▶ _Aim of the task_:
Repeat the records verbatim and leave the pictures out of your copy.

[Supplied records start]

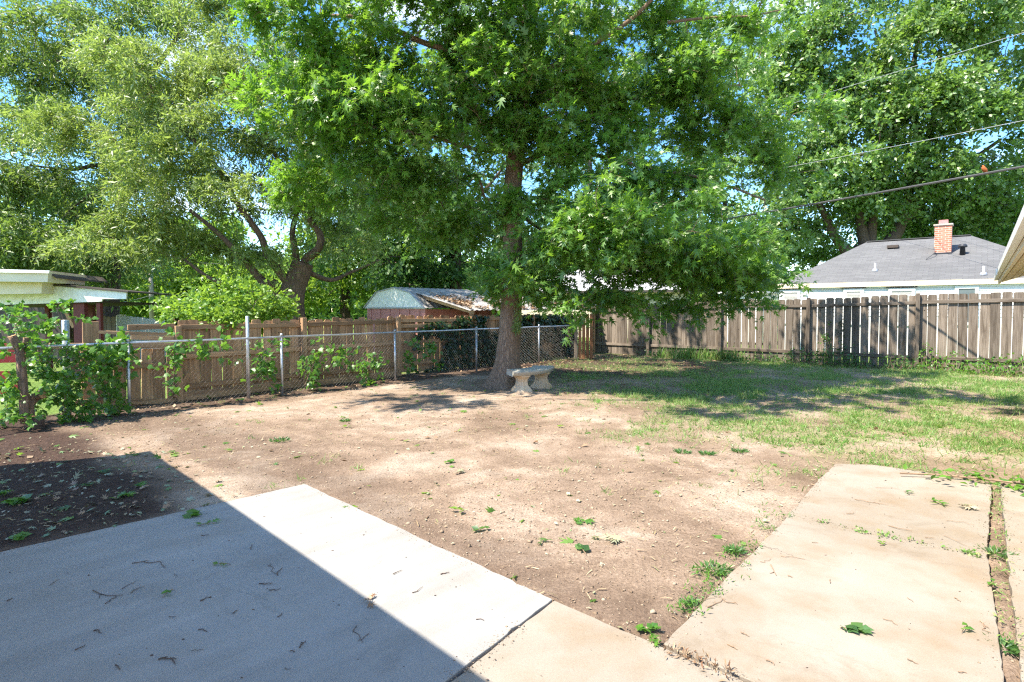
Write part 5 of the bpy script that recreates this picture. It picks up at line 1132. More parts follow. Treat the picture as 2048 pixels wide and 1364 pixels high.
p_, d_, st, en = sprays(c_, o_, 4, 5, .22, .25); p_[:, 2] = np.maximum(p_[:, 2], .03); twig_tubes(mb, st, en, .003, .5); mb.build('branches', M['dry_twig'], sp)
N = len(p_); o = leaf_cloud('leaves', p_, d_, leaf_normals(N, .8, .8, (0, -.5, 0)), RNG.uniform(.04, .095, N), 'vine', M['vine_leaf'], sp)
# stump
st_ = thing('tree_stump', 'small sawn stump at the foot of the pruned shrub', 'stump', G(75, 852, 0.0))
mb = MB(); mb.tube([(0, 0, -.05), (0, 0, .06), (0.005, 0, .13)], [.085, .075, .072], 14, True, .05); mb.build('bole', M['brown_bark'], st_, True)
mb = MB(); mb.tube([(0.005, 0, .131), (0.005, 0, .136)], [.070, .068], 14); mb.build('cut_face', M['cut_wood'], st_)
for uv, n_, lab in (
    ([(240, 830), (215, 770), (235, 720), (250, 695)], 230, 'leafy vine wound round the first chain-link post'),
    ([(200, 745), (225, 715), (245, 700)], 150, 'green vine sprays left of the first chain-link post'),
    ([(345, 780), (352, 720), (370, 695), (440, 700)], 170, 'vine hanging on the chain-link left of the tall steel post'),
    ([(545, 780), (530, 730), (540, 690), (580, 710)], 150, 'vine climbing beside the second chain-link post'),
    ([(610, 770), (630, 720), (650, 690), (690, 700), (700, 730)], 230, 'broad-leaved vine in the middle of the chain-link fence'),
    ([(730, 760), (745, 715), (770, 705)], 130, 'small vine left of the third chain-link post'),
    ([(810, 745), (830, 710), (855, 690), (860, 720)], 150, 'vine just right of the third chain-link post')):
    clump('climbing_vine', lab, 'vine', [cl(u, v, -.10) for u, v in uv], (.12, .07, .10), n_, 'vine', M['vine_leaf'], .10, group='vines on the chain-link fence')
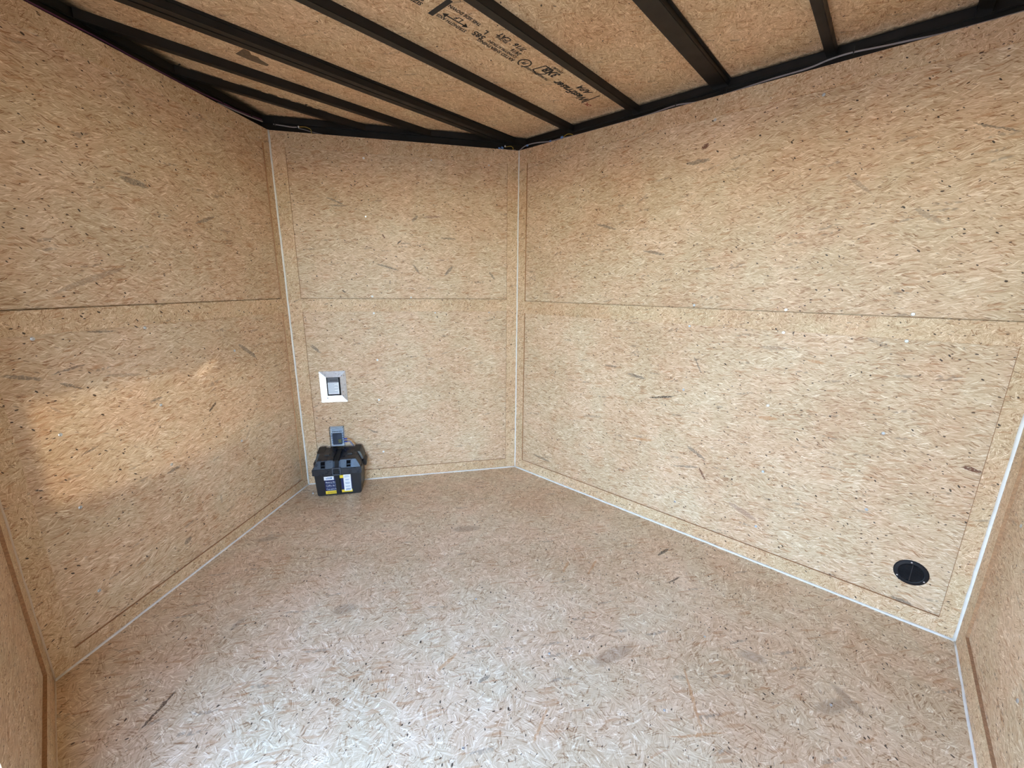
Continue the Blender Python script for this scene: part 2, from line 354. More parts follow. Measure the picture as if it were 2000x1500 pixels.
# ------------------------------------------------------------------ walls
walls = {}
def strip(name, wall, x0, x1, z0, z1, y0=-T, y1=0.0, mat=None):
    bm = bxm(x0, x1, y0, y1, z0, z1)
    me_o = mesh_obj(name, bm, mat or M_bat, wall)
    me_o.data.materials.append(M_edge)
    for p in me_o.data.polygons:
        if p.normal.y < .9 and z0 < 2: p.material_index = 1
    return me_o
def panel(wall, side, x0, x1, z0, z1, hole=None):
    bm = bmesh.new()
    if hole:
        hx0, hx1, hz0, hz1 = hole
        xs = [x0, hx0, hx1, x1]; zs = [z0, hz0, hz1, z1]
        for y in (-T, -T-PT):
            g = [[bm.verts.new((x, y, z_)) for z_ in zs] for x in xs]
            for i in range(3):
                for j in range(3):
                    if (i, j) != (1, 1): bm.faces.new((g[i][j], g[i+1][j], g[i+1][j+1], g[i][j+1]))
            if y == -T: A = g
        B = g
        ring = [(0,0),(1,0),(2,0),(3,0),(3,1),(3,2),(3,3),(2,3),(1,3),(0,3),(0,2),(0,1)]
        inn = [(1,1),(2,1),(2,2),(1,2)]
        for R_ in (ring, inn):
            for k in range(len(R_)):
                (i, j), (p, q) = R_[k], R_[(k+1) % len(R_)]
                bm.faces.new((A[i][j], A[p][q], B[p][q], B[i][j]))
    else: box(bm, x0, x1, -T-PT, -T, z0, z1)
    return mesh_obj('panel', bm, M_pan[side], wall)
def make_wall(side, label, segs, hole=None):
    M, L = FR[side]
    bm = bmesh.new()
    for (x0, x1, z0, z1) in segs:
        if hole and x0 <= hole[0] and x1 >= hole[1]:
            hx0, hx1, hz0, hz1 = hole
            for q in ((x0, hx0, z0, z1), (hx1, x1, z0, z1), (hx0, hx1, z0, hz0), (hx0, hx1, hz1, z1)): box(bm, q[0], q[1], -.05, -T-PT, q[2], q[3])
        else: box(bm, x0, x1, -.05, -T-PT, z0, z1)
    w = mesh_obj('wall_'+side, bm, M_pan[side], None, M)
    walls[side] = w
    return tag(w, label, kind='structure')
# heights of the battens
Z_B, Z_M0, Z_M1, Z_T = .066, 1.152, 1.2295, 2.066
# front right (V nose, right face): hole for the recessed charger
HOLE = (1.178, 1.258, .610, .730)
w = make_wall('front_right', 'strand board wall of the nose with the battery box', [(-.01, LN+.02, -.02, WH)], HOLE)
panel(w, 'front_right', .001, LN-.001, .002, 1.2285, HOLE); panel(w, 'front_right', .001, LN-.001, 1.2335, WH-.002)
for a in ((0, .073, 0, WH), (1.356, LN, 0, WH), (.073, 1.356, 0, .070), (.073, 1.356, Z_M0, Z_M1), (.073, 1.356, Z_T, WH)): strip('batten', w, *a)
# front left (V nose, left face)
w = make_wall('front_left', 'strand board wall of the nose left of the battery box', [(-.02, LN+.02, -.02, WH)])
panel(w, 'front_left', .001, LN-.001, .002, 1.2285); panel(w, 'front_left', .001, LN-.001, 1.2335, WH-.002)
for a in ((0, .052, 0, WH), (1.36, LN, 0, WH), (.052, 1.36, 0, .060), (.052, 1.36, Z_M0, Z_M1), (.052, 1.36, Z_T, WH)): strip('batten', w, *a)
# right side wall
w = make_wall('right', 'long strand board side wall with the round vent', [(-.05, REAR+.02, -.02, WH)])
panel(w, 'right', .001, REAR-.001, .002, 1.2185); panel(w, 'right', .001, REAR-.001, 1.2235, WH-.002)
for a in ((0, .057, 0, WH), (2.221, REAR, 0, WH), (.057, 2.221, 0, .074), (.057, 2.221, 1.140, 1.2195), (.057, 2.221, Z_T, WH)): strip('batten', w, *a)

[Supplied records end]

▶ _Solved problem_:
Write part 5 of the bpy script that recreates this picture. It picks up at line 1132. More parts follow. Treat the picture as 2048 pixels wide and 1364 pixels high.
p_, d_, st, en = sprays(c_, o_, 4, 5, .22, .25); p_[:, 2] = np.maximum(p_[:, 2], .03); twig_tubes(mb, st, en, .003, .5); mb.build('branches', M['dry_twig'], sp)
N = len(p_); o = leaf_cloud('leaves', p_, d_, leaf_normals(N, .8, .8, (0, -.5, 0)), RNG.uniform(.04, .095, N), 'vine', M['vine_leaf'], sp)
# stump
st_ = thing('tree_stump', 'small sawn stump at the foot of the pruned shrub', 'stump', G(75, 852, 0.0))
mb = MB(); mb.tube([(0, 0, -.05), (0, 0, .06), (0.005, 0, .13)], [.085, .075, .072], 14, True, .05); mb.build('bole', M['brown_bark'], st_, True)
mb = MB(); mb.tube([(0.005, 0, .131), (0.005, 0, .136)], [.070, .068], 14); mb.build('cut_face', M['cut_wood'], st_)
for uv, n_, lab in (
    ([(240, 830), (215, 770), (235, 720), (250, 695)], 230, 'leafy vine wound round the first chain-link post'),
    ([(200, 745), (225, 715), (245, 700)], 150, 'green vine sprays left of the first chain-link post'),
    ([(345, 780), (352, 720), (370, 695), (440, 700)], 170, 'vine hanging on the chain-link left of the tall steel post'),
    ([(545, 780), (530, 730), (540, 690), (580, 710)], 150, 'vine climbing beside the second chain-link post'),
    ([(610, 770), (630, 720), (650, 690), (690, 700), (700, 730)], 230, 'broad-leaved vine in the middle of the chain-link fence'),
    ([(730, 760), (745, 715), (770, 705)], 130, 'small vine left of the third chain-link post'),
    ([(810, 745), (830, 710), (855, 690), (860, 720)], 150, 'vine just right of the third chain-link post')):
    clump('climbing_vine', lab, 'vine', [cl(u, v, -.10) for u, v in uv], (.12, .07, .10), n_, 'vine', M['vine_leaf'], .10, group='vines on the chain-link fence')
Continue the Blender Python script for this scene: part 2, from line 354. More parts follow. Measure the picture as if it were 2000x1500 pixels.
# ------------------------------------------------------------------ walls
walls = {}
def strip(name, wall, x0, x1, z0, z1, y0=-T, y1=0.0, mat=None):
    bm = bxm(x0, x1, y0, y1, z0, z1)
    me_o = mesh_obj(name, bm, mat or M_bat, wall)
    me_o.data.materials.append(M_edge)
    for p in me_o.data.polygons:
        if p.normal.y < .9 and z0 < 2: p.material_index = 1
    return me_o
def panel(wall, side, x0, x1, z0, z1, hole=None):
    bm = bmesh.new()
    if hole:
        hx0, hx1, hz0, hz1 = hole
        xs = [x0, hx0, hx1, x1]; zs = [z0, hz0, hz1, z1]
        for y in (-T, -T-PT):
            g = [[bm.verts.new((x, y, z_)) for z_ in zs] for x in xs]
            for i in range(3):
                for j in range(3):
                    if (i, j) != (1, 1): bm.faces.new((g[i][j], g[i+1][j], g[i+1][j+1], g[i][j+1]))
            if y == -T: A = g
        B = g
        ring = [(0,0),(1,0),(2,0),(3,0),(3,1),(3,2),(3,3),(2,3),(1,3),(0,3),(0,2),(0,1)]
        inn = [(1,1),(2,1),(2,2),(1,2)]
        for R_ in (ring, inn):
            for k in range(len(R_)):
                (i, j), (p, q) = R_[k], R_[(k+1) % len(R_)]
                bm.faces.new((A[i][j], A[p][q], B[p][q], B[i][j]))
    else: box(bm, x0, x1, -T-PT, -T, z0, z1)
    return mesh_obj('panel', bm, M_pan[side], wall)
def make_wall(side, label, segs, hole=None):
    M, L = FR[side]
    bm = bmesh.new()
    for (x0, x1, z0, z1) in segs:
        if hole and x0 <= hole[0] and x1 >= hole[1]:
            hx0, hx1, hz0, hz1 = hole
            for q in ((x0, hx0, z0, z1), (hx1, x1, z0, z1), (hx0, hx1, z0, hz0), (hx0, hx1, hz1, z1)): box(bm, q[0], q[1], -.05, -T-PT, q[2], q[3])
        else: box(bm, x0, x1, -.05, -T-PT, z0, z1)
    w = mesh_obj('wall_'+side, bm, M_pan[side], None, M)
    walls[side] = w
    return tag(w, label, kind='structure')
# heights of the battens
Z_B, Z_M0, Z_M1, Z_T = .066, 1.152, 1.2295, 2.066
# front right (V nose, right face): hole for the recessed charger
HOLE = (1.178, 1.258, .610, .730)
w = make_wall('front_right', 'strand board wall of the nose with the battery box', [(-.01, LN+.02, -.02, WH)], HOLE)
panel(w, 'front_right', .001, LN-.001, .002, 1.2285, HOLE); panel(w, 'front_right', .001, LN-.001, 1.2335, WH-.002)
for a in ((0, .073, 0, WH), (1.356, LN, 0, WH), (.073, 1.356, 0, .070), (.073, 1.356, Z_M0, Z_M1), (.073, 1.356, Z_T, WH)): strip('batten', w, *a)
# front left (V nose, left face)
w = make_wall('front_left', 'strand board wall of the nose left of the battery box', [(-.02, LN+.02, -.02, WH)])
panel(w, 'front_left', .001, LN-.001, .002, 1.2285); panel(w, 'front_left', .001, LN-.001, 1.2335, WH-.002)
for a in ((0, .052, 0, WH), (1.36, LN, 0, WH), (.052, 1.36, 0, .060), (.052, 1.36, Z_M0, Z_M1), (.052, 1.36, Z_T, WH)): strip('batten', w, *a)
# right side wall
w = make_wall('right', 'long strand board side wall with the round vent', [(-.05, REAR+.02, -.02, WH)])
panel(w, 'right', .001, REAR-.001, .002, 1.2185); panel(w, 'right', .001, REAR-.001, 1.2235, WH-.002)
for a in ((0, .057, 0, WH), (2.221, REAR, 0, WH), (.057, 2.221, 0, .074), (.057, 2.221, 1.140, 1.2195), (.057, 2.221, Z_T, WH)): strip('batten', w, *a)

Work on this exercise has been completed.